太陽(オヒデリ様)と雨(雷命)が調和し、里に平安と豊穣がもたらされるのです。
ちなみに雷命は、日本中の神様が出雲大社に集まる縁結び会議の帰りなので、神事に参加すればよいご縁に恵まれるかもしれません。
(家庭も職場も人生も、すべては人の縁の上に築かれていくので)
なぜか地元CATVの取材をうけている協会スタッフ・のんちゃそ。 (裸足で)
※本人の希望により写真を加工しています。
帰りも当然、裸足です。
「イタィィィィ!!」 (会計K)
「あら?裸足? 靴下はいててよかったのに」(地元の方)
(早く、言えェェェェェ!!) (Kの心の声)
写真で確認すると、地元の方は靴下をはいています。
あー、靴下オーケーだったんですねー、知らなかったなー(棒読み)
ちなみに漢字で書くと、「御日照」様。
優しい日光の恵みの和の側面と、時には旱魃(かんばつ)をもたらす荒ぶる魂を感じさせます。
ブリとそば粉をいただきました。
集落では、対馬の郷土料理「ろくべえ」の材料となる「せん」が作られていました。
サツマイモを砕いて発酵させ、でんぷんを取り出すのですが、とても手間がかかります。
冬に備え、大根が干されています。
同じくサツマイモの切り干し。
食物繊維も豊富で、囲炉裏やストーブであぶると、やさしい甘みがあって滋味たっぷり。
オヒデリ様を紹介するにあたり、「秘祭」「奇祭」という冠も考えたのですが、むしろこちらが本来の祭りの姿のような気がします。

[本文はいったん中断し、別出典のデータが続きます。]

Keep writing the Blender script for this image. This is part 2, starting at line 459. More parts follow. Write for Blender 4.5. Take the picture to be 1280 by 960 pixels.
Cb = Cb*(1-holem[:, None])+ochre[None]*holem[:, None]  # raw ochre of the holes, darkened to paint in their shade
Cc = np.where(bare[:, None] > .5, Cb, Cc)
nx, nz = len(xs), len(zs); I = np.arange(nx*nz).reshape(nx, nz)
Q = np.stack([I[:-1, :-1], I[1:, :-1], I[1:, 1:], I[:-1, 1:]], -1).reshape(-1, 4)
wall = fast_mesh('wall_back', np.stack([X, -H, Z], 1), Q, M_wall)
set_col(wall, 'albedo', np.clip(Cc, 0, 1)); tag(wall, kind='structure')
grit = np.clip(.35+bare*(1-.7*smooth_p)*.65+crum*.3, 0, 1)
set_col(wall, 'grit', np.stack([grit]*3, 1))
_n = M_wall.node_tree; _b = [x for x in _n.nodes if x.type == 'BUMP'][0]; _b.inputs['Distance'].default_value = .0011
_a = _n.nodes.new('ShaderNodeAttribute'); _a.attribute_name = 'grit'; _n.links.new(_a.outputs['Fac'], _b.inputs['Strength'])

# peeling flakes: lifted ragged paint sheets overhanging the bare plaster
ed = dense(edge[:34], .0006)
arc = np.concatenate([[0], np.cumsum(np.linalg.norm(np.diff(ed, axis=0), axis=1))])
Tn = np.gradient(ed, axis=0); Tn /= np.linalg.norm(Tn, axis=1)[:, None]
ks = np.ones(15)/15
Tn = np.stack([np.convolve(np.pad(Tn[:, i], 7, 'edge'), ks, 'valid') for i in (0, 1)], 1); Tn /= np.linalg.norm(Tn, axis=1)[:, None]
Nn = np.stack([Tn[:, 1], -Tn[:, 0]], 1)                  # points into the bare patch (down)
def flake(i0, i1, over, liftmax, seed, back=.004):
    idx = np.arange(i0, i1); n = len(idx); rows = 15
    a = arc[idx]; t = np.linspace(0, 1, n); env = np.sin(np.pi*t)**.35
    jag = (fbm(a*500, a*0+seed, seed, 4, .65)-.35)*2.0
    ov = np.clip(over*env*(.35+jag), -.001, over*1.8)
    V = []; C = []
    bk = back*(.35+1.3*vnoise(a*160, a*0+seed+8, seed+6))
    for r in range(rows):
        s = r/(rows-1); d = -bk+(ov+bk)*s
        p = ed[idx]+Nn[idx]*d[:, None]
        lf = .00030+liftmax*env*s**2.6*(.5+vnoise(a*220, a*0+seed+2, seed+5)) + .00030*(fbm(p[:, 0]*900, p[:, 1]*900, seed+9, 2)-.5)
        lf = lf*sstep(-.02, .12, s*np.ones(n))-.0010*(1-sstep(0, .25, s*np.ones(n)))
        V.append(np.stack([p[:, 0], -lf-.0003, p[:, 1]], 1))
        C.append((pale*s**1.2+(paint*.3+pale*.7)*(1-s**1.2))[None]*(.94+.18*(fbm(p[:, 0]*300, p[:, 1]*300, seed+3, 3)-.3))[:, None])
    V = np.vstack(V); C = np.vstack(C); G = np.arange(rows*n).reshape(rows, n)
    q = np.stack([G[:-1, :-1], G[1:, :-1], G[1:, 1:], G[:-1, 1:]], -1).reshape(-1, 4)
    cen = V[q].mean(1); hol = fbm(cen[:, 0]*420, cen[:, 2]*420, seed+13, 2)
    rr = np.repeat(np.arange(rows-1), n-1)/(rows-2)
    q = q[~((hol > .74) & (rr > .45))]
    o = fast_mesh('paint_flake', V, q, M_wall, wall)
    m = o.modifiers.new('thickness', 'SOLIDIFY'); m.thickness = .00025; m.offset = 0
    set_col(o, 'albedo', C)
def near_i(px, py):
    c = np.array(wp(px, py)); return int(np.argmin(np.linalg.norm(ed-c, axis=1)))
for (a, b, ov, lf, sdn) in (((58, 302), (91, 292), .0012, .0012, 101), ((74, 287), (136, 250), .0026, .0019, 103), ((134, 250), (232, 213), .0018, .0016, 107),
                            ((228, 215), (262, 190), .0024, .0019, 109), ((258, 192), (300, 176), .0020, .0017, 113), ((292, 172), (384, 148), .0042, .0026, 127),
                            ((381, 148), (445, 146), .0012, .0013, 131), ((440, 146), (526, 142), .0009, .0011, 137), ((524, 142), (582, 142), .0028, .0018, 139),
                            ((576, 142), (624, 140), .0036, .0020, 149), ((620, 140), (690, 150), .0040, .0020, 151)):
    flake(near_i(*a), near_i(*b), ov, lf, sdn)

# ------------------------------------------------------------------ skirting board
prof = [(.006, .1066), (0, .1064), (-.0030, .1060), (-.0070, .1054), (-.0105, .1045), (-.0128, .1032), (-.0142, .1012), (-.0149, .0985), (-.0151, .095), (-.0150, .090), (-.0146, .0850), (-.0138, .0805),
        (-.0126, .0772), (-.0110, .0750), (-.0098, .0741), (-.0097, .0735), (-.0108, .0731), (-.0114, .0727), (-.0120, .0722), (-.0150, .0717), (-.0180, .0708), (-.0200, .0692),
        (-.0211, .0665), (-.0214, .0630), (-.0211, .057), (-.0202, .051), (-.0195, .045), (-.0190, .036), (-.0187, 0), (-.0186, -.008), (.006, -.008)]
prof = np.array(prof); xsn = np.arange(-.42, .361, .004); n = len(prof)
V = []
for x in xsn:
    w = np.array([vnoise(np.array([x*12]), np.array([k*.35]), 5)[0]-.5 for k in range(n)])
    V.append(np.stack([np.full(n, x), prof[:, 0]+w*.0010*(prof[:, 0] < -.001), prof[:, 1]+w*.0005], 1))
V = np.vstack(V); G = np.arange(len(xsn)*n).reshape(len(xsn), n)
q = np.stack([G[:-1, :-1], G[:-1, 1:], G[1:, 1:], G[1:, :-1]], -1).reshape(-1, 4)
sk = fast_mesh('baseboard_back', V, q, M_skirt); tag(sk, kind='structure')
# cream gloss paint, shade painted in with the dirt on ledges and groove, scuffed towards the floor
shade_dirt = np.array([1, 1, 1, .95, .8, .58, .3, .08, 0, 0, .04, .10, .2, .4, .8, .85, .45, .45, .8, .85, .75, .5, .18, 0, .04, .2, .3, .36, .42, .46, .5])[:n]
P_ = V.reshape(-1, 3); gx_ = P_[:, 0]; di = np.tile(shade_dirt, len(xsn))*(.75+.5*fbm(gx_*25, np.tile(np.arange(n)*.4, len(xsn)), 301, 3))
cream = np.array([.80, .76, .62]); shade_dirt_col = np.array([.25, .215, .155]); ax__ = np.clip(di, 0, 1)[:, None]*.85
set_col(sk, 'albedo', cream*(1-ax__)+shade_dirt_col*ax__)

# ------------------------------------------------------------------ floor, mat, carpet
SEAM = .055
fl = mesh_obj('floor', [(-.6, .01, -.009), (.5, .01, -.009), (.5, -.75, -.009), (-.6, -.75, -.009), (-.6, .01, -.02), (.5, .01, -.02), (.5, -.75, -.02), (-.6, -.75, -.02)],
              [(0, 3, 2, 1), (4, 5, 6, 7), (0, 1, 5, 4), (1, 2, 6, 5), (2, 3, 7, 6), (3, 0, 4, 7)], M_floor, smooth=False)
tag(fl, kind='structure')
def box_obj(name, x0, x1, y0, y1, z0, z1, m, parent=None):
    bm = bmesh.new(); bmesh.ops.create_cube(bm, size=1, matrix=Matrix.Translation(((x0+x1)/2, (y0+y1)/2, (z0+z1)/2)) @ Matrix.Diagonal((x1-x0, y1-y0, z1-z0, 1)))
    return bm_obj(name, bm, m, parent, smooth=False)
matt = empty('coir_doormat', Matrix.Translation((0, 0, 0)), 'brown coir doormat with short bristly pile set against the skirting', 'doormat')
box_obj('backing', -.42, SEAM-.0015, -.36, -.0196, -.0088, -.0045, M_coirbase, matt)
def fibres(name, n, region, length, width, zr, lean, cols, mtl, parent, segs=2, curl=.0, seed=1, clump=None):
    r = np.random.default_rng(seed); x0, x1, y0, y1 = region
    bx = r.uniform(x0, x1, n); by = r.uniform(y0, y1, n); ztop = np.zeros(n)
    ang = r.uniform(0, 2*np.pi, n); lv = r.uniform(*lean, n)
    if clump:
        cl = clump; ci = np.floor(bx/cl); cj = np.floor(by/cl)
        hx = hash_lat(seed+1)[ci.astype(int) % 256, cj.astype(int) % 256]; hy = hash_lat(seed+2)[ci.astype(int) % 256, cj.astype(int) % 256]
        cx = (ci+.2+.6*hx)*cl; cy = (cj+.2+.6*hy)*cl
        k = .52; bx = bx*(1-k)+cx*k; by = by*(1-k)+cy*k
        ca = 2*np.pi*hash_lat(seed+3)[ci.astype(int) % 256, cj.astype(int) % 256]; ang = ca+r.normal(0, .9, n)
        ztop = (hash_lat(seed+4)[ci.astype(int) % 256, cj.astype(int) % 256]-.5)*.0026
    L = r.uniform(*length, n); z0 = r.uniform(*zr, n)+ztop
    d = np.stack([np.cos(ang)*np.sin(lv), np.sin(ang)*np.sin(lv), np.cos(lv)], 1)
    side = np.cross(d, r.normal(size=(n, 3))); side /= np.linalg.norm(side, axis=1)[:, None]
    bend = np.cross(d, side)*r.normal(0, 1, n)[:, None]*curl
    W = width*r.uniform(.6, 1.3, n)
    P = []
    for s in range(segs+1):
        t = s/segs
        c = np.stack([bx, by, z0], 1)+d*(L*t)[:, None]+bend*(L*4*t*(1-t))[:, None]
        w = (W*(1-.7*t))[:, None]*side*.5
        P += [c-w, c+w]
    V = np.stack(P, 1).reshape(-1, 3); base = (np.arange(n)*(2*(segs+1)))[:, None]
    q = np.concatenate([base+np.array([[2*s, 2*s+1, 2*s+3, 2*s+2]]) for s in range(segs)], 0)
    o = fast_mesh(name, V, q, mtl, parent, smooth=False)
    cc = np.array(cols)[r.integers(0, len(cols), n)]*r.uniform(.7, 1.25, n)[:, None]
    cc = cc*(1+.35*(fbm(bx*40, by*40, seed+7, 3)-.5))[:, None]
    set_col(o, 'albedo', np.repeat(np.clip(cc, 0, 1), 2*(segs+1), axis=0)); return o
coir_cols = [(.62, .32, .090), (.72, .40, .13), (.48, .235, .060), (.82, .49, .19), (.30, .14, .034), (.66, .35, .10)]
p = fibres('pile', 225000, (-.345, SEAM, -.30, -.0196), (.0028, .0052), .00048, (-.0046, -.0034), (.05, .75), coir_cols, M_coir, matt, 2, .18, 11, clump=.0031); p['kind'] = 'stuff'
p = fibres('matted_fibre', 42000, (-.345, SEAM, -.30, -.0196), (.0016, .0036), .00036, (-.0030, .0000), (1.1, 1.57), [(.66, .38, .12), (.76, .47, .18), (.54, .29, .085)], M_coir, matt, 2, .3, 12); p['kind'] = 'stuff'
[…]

阿連(あれ)という集落は、「対馬の半農半漁の暮らしの原風景」であり、神事もごく当たり前のように生活に溶けこんでいるんだなあ、とあらためて感じました。
夜になっても、足の裏がホカホカしています。
足の裏は第2の心臓とも言われ、たまには裸足で歩くのもよいのかも。